平穏無事な日々を漂う〜漂泊旦那の日記〜

漂泊旦那の日記です。本の感想とサイト更新情報が中心です。偶に雑談など。

郄田郁『花だより みをつくし料理帖 特別巻』(ハルキ時代文庫)

花だより みをつくし料理帖 特別巻

花だより みをつくし料理帖 特別巻

澪が大坂に戻ったのち、文政五年(一八二二年)春から翌年初午にかけての物語。店主・種市とつる家の面々を廻る、表題作「花だより」。澪のかつての想いびと、御膳奉行の小野寺数馬と一風変わった妻・乙緒との暮らしを綴った「涼風あり」。あさひ太夫の名を捨て、生家の再建を果たしてのちの野江を描いた「秋燕」。澪と源斉夫婦が危機を乗り越えて絆を深めていく「月の船を漕ぐ」。シリーズ完結から四年、登場人物たちのその後の奮闘と幸せとを料理がつなぐ特別巻、満を持して登場です!(粗筋紹介より引用)

書下ろしで2018年9月、刊行。



74歳になった種市は境内で倒れていた水原東西と名乗る大坂の易者から、来年の桜を見ることが叶わないと言われて落ち込む。大坂にいる澪に会いたいと、坂村堂、清右衛門と一緒に大坂へ向かう。「花だより」。

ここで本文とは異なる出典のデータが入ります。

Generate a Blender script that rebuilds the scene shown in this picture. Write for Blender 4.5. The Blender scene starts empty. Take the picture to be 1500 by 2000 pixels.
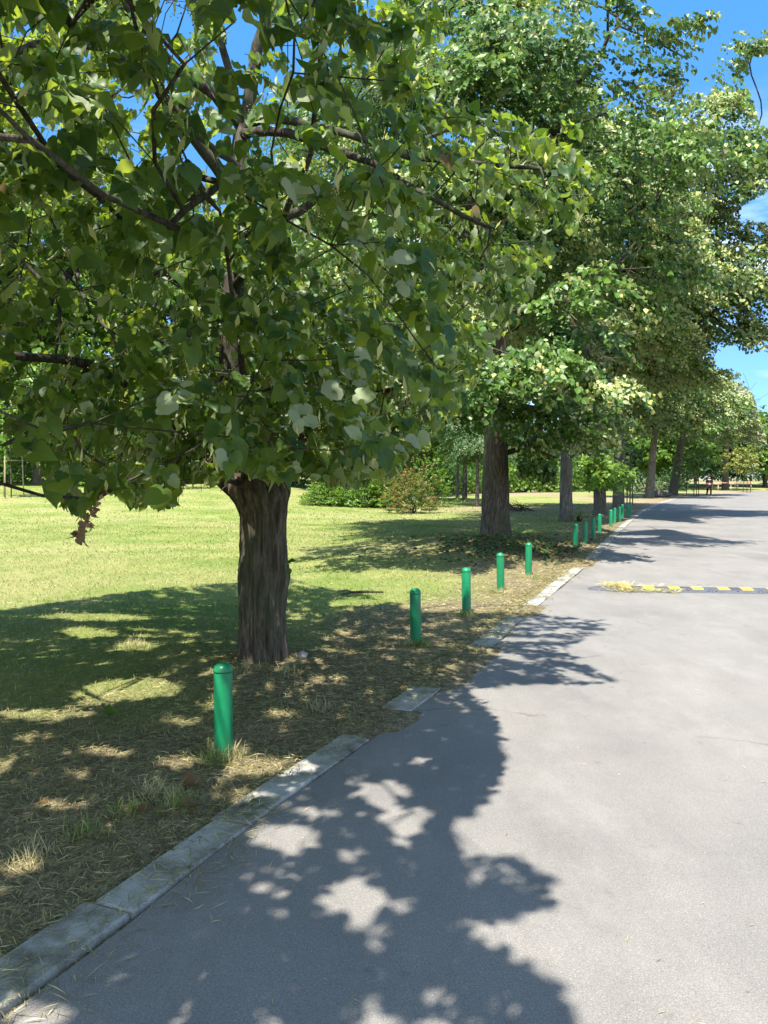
import bpy, bmesh, math, random
import numpy as np
from mathutils import Vector, Matrix, noise as mnoise

random.seed(7)
scene = bpy.context.scene
COL = scene.collection
PI = math.pi

# ------------------------------------------------------------------ camera
F = 1500.0
PITCH = math.atan(68 / 1500)
CAMZ = 1.6
cp, sp = math.cos(PITCH), math.sin(PITCH)

def ray(px, py):
    """direction (X,Y,Z) with the viewing ray of a photo pixel (1500x2000)"""
    x = (px - 750) / F; v = -(py - 1000) / F
    return np.array([x, cp + v * sp, -sp + v * cp])
def gp(px, py, z=0.0):
    d = ray(px, py); t = (z - CAMZ) / d[2]
    return np.array([d[0] * t, d[1] * t, z])
def at(px, py, Y):
    d = ray(px, py); t = Y / d[1]
    return np.array([d[0] * t, Y, CAMZ + d[2] * t])
def proj(P):
    P = np.asarray(P, float)
    x = P[:, 0]; y = P[:, 1]; z = P[:, 2] - CAMZ
    dep = y * cp - z * sp; up = y * sp + z * cp
    ok = dep > 0.15
    dd = np.where(ok, dep, 1)
    return np.where(ok, 750 + F * x / dd, -9e5), np.where(ok, 1000 - F * up / dd, -9e5)

cam = bpy.data.cameras.new('camera'); camo = bpy.data.objects.new('camera', cam)
COL.objects.link(camo); scene.camera = camo
cam.sensor_fit = 'VERTICAL'; cam.sensor_height = 24; cam.lens = 18.0
cam.clip_start = 0.05; cam.clip_end = 2000
camo.location = (0, 0, CAMZ); camo.rotation_euler = (PI / 2 - PITCH, 0, 0)

# ------------------------------------------------------------------ light
EL = math.radians(63)
SH = np.array([-0.35, -0.937])                  # towards the sun, horizontally
SUN = np.array([SH[0] * math.cos(EL), SH[1] * math.cos(EL), math.sin(EL)])
K = SUN[:2] / SUN[2]                             # horizontal run per metre of height
sl = bpy.data.lights.new('sun', 'SUN'); so = bpy.data.objects.new('sun', sl); COL.objects.link(so)
sl.energy = 4.9; sl.angle = math.radians(0.7); sl.color = (1, 0.95, 0.86)
so.rotation_euler = Vector(-SUN).to_track_quat('-Z', 'Y').to_euler()

w = bpy.data.worlds.new('World'); scene.world = w; w.use_nodes = True
nt = w.node_tree; nt.nodes.clear()
def N(nt, t, **k):
    n = nt.nodes.new(t)
    for a, b in k.items():
        setattr(n, a, b)
    return n
def setin(n, **k):
    for a, b in k.items():
        n.inputs[a.replace('_', ' ')].default_value = b
L = lambda nt, a, b: nt.links.new(a, b)
def ramp(nt, fac, stops):
    r = N(nt, 'ShaderNodeValToRGB')
    e = r.color_ramp.elements
    e[0].position, e[0].color = stops[0][0], (*stops[0][1], 1)
    e[1].position, e[1].color = stops[-1][0], (*stops[-1][1], 1)
    for p, c in stops[1:-1]:
        x = e.new(p); x.color = (*c, 1)
    L(nt, fac, r.inputs[0]); return r.outputs[0]
def mixc(nt, fac, a, b, bt='MIX'):
    m = N(nt, 'ShaderNodeMix', data_type='RGBA', blend_type=bt)
    for sock, v in ((m.inputs[0], fac), (m.inputs[6], a), (m.inputs[7], b)):
        if isinstance(v, (int, float)): sock.default_value = v
        elif isinstance(v, tuple): sock.default_value = (*v, 1) if len(v) == 3 else v
        else: L(nt, v, sock)
    return m.outputs[2]
def math_(nt, op, a, b=None, clamp=False):
    m = N(nt, 'ShaderNodeMath', operation=op); m.use_clamp = clamp
    for i, v in enumerate((a, b)):
        if v is None: continue
        if isinstance(v, (int, float)): m.inputs[i].default_value = v
        else: L(nt, v, m.inputs[i])
    return m.outputs[0]

sky = N(nt, 'ShaderNodeTexSky', sky_type='NISHITA', sun_disc=False)
sky.sun_elevation = EL; sky.sun_rotation = math.atan2(SH[0], SH[1]); sky.air_density = 1.1; sky.dust_density = 0.35
sky.ozone_density = 3.5
bg = N(nt, 'ShaderNodeBackground'); bg.inputs[1].default_value = 0.1
out = N(nt, 'ShaderNodeOutputWorld')
tc = N(nt, 'ShaderNodeTexCoord')
mp = N(nt, 'ShaderNodeMapping'); mp.inputs['Scale'].default_value = (2.2, 2.2, 9.0); mp.inputs['Location'].default_value = (0.35, 0.1, 0.55)
L(nt, tc.outputs['Generated'], mp.inputs[0])
cn = N(nt, 'ShaderNodeTexNoise'); setin(cn, Scale=2.1, Detail=7.0, Roughness=0.55)
L(nt, mp.outputs[0], cn.inputs['Vector'])
sx = N(nt, 'ShaderNodeSeparateXYZ'); L(nt, tc.outputs['Generated'], sx.inputs[0])
band = ramp(nt, sx.outputs[2], [(0.0, (.9, .9, .9)), (0.30, (1, 1, 1)), (0.42, (0, 0, 0))])
back = ramp(nt, math_(nt, 'MULTIPLY_ADD', sx.outputs[1], -0.5), [(0.52, (0, 0, 0)), (0.72, (1, 1, 1))])
back.node.inputs[0].links[0].from_node.inputs[2].default_value = 0.5
cn2 = N(nt, 'ShaderNodeTexNoise'); setin(cn2, Scale=2.6, Detail=6.0, Roughness=0.5); L(nt, tc.outputs['Generated'], cn2.inputs['Vector'])
fill_cloud = math_(nt, 'MULTIPLY', ramp(nt, cn2.outputs[0], [(0.42, (0, 0, 0)), (0.56, (1, 1, 1))]), back)      # unseen cloud added behind the viewer, neutral fill light for the shade
cl = math_(nt, 'MAXIMUM', math_(nt, 'MULTIPLY', ramp(nt, cn.outputs[0], [(0.50, (0, 0, 0)), (0.72, (1, 1, 1))]), band), fill_cloud)
skyc = mixc(nt, 1.0, sky.outputs[0], ramp(nt, sx.outputs[2], [(0.0, (0.42, 0.62, 0.92)), (0.2, (0.44, 0.70, 1.0)), (0.5, (0.46, 1.0, 1.25)), (0.9, (0.75, 1.05, 1.2))]), 'MULTIPLY')
L(nt, mixc(nt, math_(nt, 'MULTIPLY', cl, 0.85), skyc, (6.6, 7.4, 8.2)), bg.inputs[0])
L(nt, bg.outputs[0], out.inputs[0])
scene.view_settings.view_transform = 'Standard'; scene.view_settings.look = 'None'
scene.view_settings.exposure = 1.32; scene.view_settings.gamma = 1
scene.render.engine = 'CYCLES'
cy = scene.cycles
cy.max_bounces = 7; cy.diffuse_bounces = 4; cy.transmission_bounces = 4; cy.glossy_bounces = 2
cy.use_denoising = True; cy.caustics_reflective = False; cy.caustics_refractive = False

# ------------------------------------------------------------------ materials
def mat(name):
    m = bpy.data.materials.new(name); m.use_nodes = True
    n = m.node_tree; n.nodes.clear()
    o = N(n, 'ShaderNodeOutputMaterial')
    return m, n, o
def principled(n, o, rough=0.7, spec=0.3):
    b = N(n, 'ShaderNodeBsdfPrincipled'); setin(b, Roughness=rough); b.inputs['Specular IOR Level'].default_value = spec
    L(n, b.outputs[0], o.inputs[0]); return b
def objcoord(n, scale=(1, 1, 1), kind='Object'):
    t = N(n, 'ShaderNodeTexCoord'); m = N(n, 'ShaderNodeMapping'); m.inputs['Scale'].default_value = scale
    L(n, t.outputs[kind], m.inputs[0]); return m.outputs[0]
def wcoord(n, scale=(1, 1, 1)):
    g = N(n, 'ShaderNodeNewGeometry'); m = N(n, 'ShaderNodeMapping'); m.inputs['Scale'].default_value = scale
    L(n, g.outputs['Position'], m.inputs[0]); return m.outputs[0]
def noise(n, vec, scale, detail=4.0, rough=0.55):
    t = N(n, 'ShaderNodeTexNoise'); setin(t, Scale=scale, Detail=detail, Roughness=rough)
    L(n, vec, t.inputs['Vector']); return t.outputs[0]
def bump(n, h, strength, dist, b):
    u = N(n, 'ShaderNodeBump'); setin(u, Strength=strength, Distance=dist)
    L(n, h, u.inputs['Height']); L(n, u.outputs[0], b.inputs['Normal'])

def leaf_mat(name, lo, hi, under, trans_lo, trans_hi, tfac=0.42, veins=False, gloss=0.35):
    """two sided leaf: green above, paler below, light shining through; 'tint' r = leaf, g = dryness"""
    m, n, o = mat(name)
    a = N(n, 'ShaderNodeAttribute', attribute_name='tint')
    s = N(n, 'ShaderNodeSeparateColor'); L(n, a.outputs[0], s.inputs[0])
    top = mixc(n, s.outputs[0], lo, hi)
    top = mixc(n, s.outputs[1], top, tuple(min(hi[i] * 1.0, 1) if hi[0] > .4 else (0.20, 0.12, 0.055)[i] for i in range(3)))
    un = mixc(n, s.outputs[0], tuple(c * 0.8 for c in under), under)
    un = mixc(n, s.outputs[1], un, (0.26, 0.17, 0.09))
    if veins:
        fan = math_(n, 'SINE', math_(n, 'MULTIPLY', math_(n, 'SUBTRACT', a.outputs['Alpha'], math_(n, 'MULTIPLY', s.outputs[2], 0.38)), 38.0))
        vn = math_(n, 'MAXIMUM', ramp(n, s.outputs[2], [(0.0, (1, 1, 1)), (0.07, (0, 0, 0))]), math_(n, 'MULTIPLY', ramp(n, fan, [(0.72, (0, 0, 0)), (0.98, (1, 1, 1))]), 0.55))
        top = mixc(n, math_(n, 'MULTIPLY', vn, 0.55), top, (0.16, 0.24, 0.06)); un = mixc(n, math_(n, 'MULTIPLY', vn, 0.5), un, (0.24, 0.30, 0.13))
    g = N(n, 'ShaderNodeNewGeometry')
    base = mixc(n, g.outputs['Backfacing'], top, un)
    b = N(n, 'ShaderNodeBsdfPrincipled'); b.inputs['Specular IOR Level'].default_value = gloss
    L(n, base, b.inputs['Base Color'])
    L(n, math_(n, 'MULTIPLY_ADD', g.outputs['Backfacing'], 0.3), b.inputs['Roughness'])
    b.inputs['Roughness'].links[0].from_node.inputs[2].default_value = 0.42
    t = N(n, 'ShaderNodeBsdfTranslucent')
    L(n, mixc(n, s.outputs[1], mixc(n, s.outputs[0], trans_lo, trans_hi), (0.2, .1, .03)), t.inputs[0])
    x = N(n, 'ShaderNodeMixShader'); x.inputs[0].default_value = tfac
    L(n, b.outputs[0], x.inputs[1]); L(n, t.outputs[0], x.inputs[2]); L(n, x.outputs[0], o.inputs[0])
    return m
M = {}
M['linden'] = leaf_mat('linden_leaf', (0.024, 0.066, 0.020), (0.082, 0.150, 0.028), (0.36, 0.41, 0.27), (0.14, 0.26, 0.015), (0.56, 0.66, 0.04), 0.43, True, gloss=0.28)
M['linden_far'] = leaf_mat('linden_leaf_far', (0.024, 0.070, 0.014), (0.105, 0.200, 0.026), (0.36, 0.43, 0.21), (0.07, 0.15, 0.012), (0.26, 0.38, 0.04), 0.29)
M['green'] = leaf_mat('green_leaf', (0.050, 0.115, 0.020), (0.17, 0.29, 0.040), (0.15, 0.24, 0.07), (0.14, 0.28, 0.02), (0.40, 0.56, 0.05), 0.42)
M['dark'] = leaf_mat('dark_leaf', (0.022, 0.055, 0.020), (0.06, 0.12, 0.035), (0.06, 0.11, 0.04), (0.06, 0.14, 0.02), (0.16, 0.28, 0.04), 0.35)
M['silver'] = leaf_mat('silver_leaf', (0.09, 0.14, 0.06), (0.19, 0.24, 0.11), (0.42, 0.43, 0.30), (0.10, 0.18, 0.03), (0.2, 0.28, 0.07), 0.3)
M['feather'] = leaf_mat('feather_leaf', (0.06, 0.12, 0.045), (0.14, 0.22, 0.075), (0.12, 0.19, 0.07), (0.1, 0.2, 0.04), (0.2, 0.32, 0.08), 0.35)
M['yellow'] = leaf_mat('yellow_leaf', (0.12, 0.15, 0.03), (0.24, 0.25, 0.05), (0.18, 0.20, 0.06), (0.25, 0.3, 0.03), (0.40, 0.42, 0.06), 0.38)
M['redbush'] = leaf_mat('reddish_leaf', (0.07, 0.13, 0.03), (0.17, 0.22, 0.05), (0.16, 0.18, 0.06), (0.2, 0.28, 0.03), (0.34, 0.38, 0.06), 0.35)
M['rose'] = leaf_mat('red_shoot', (0.26, 0.09, 0.04), (0.36, 0.15, 0.06), (0.3, 0.13, 0.06), (0.4, 0.12, 0.04), (0.45, 0.2, 0.06), 0.3)
M['withered'] = leaf_mat('withered_leaf', (0.30, 0.19, 0.11), (0.46, 0.32, 0.20), (0.44, 0.31, 0.20), (0.2, 0.12, 0.05), (0.3, 0.2, 0.1), 0.2)
M['bract'] = leaf_mat('pale_bract', (0.30, 0.34, 0.07), (0.68, 0.65, 0.25), (0.62, 0.60, 0.26), (0.40, 0.44, 0.08), (0.60, 0.60, 0.20), 0.35)
M['bud'] = leaf_mat('yellow_bud', (0.28, 0.26, 0.06), (0.48, 0.42, 0.12), (0.48, 0.42, 0.12), (0.3, 0.28, 0.05), (0.5, 0.45, 0.1), 0.2)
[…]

17歳で17も年上の小野寺数馬に嫁いで、はや六年。悠馬という嫡男にも恵まれた乙緒(いつを)であったが、数馬という夫は謎であった。乙緒は二人目を懐妊したが、つわりがひどく寝込んでしまった。「涼風あり」。

大坂に戻り、唐小間物を扱う「高麗橋淡路屋」を再建した野江であったが、大坂には「女名前禁止」という掟があり、家持ちにも店主にもなれない。慣習として三年の猶予が摂津屋のおかげで認められていたが、今年がその期限だった。前の番頭の息子で、今の店の番頭である辰蔵を婿にするように勧められる野江であったが、野江にはかつて命を助けてくれた又次のことがあった。「秋燕」。

大坂で「みをつくし」の店を出して4年。家主が流行り病で亡くなり、息子は苦しんだ親父を思い出すから売ってしまうので出てほしいという。そんなとき、源斉が疲れから倒れてしまう。源斉の食は進まず、身体はなかなかよくならない。「月の船を漕ぐ」。



すぐに出るかと思ったら、4年も待つとは思わなかった。作中でも4年後の話を取り扱っているのは、あえて合わせたからか。それとも4年という月日がその後を語るのにちょうどよい年月であったからか。

既にハッピーエンドとなった作品の後日譚であるが、私はこういう作品群が好き。いつまでもダラダラと続けられるのは嫌だが、登場人物たちのその後というのはやはり気になるところである。

野江の過去のように本編では語られなかった部分も新たになるなど、単なる後日譚にとどまらないところもいい。読んでいて、ほんわかしてくるのが、この作者の真骨頂。じんわりと幸せが染みてくる。

みをつくし料理帖は、本巻が最後。残念ではあるが、さすがにこれ以上続けるのは難しいだろうし、妥当なところか。本当に面白い作品を書いてくれてありがとう。作者にお礼を言いたい。と言いながら、今のところ他のシリーズを読む気が起きないのだが。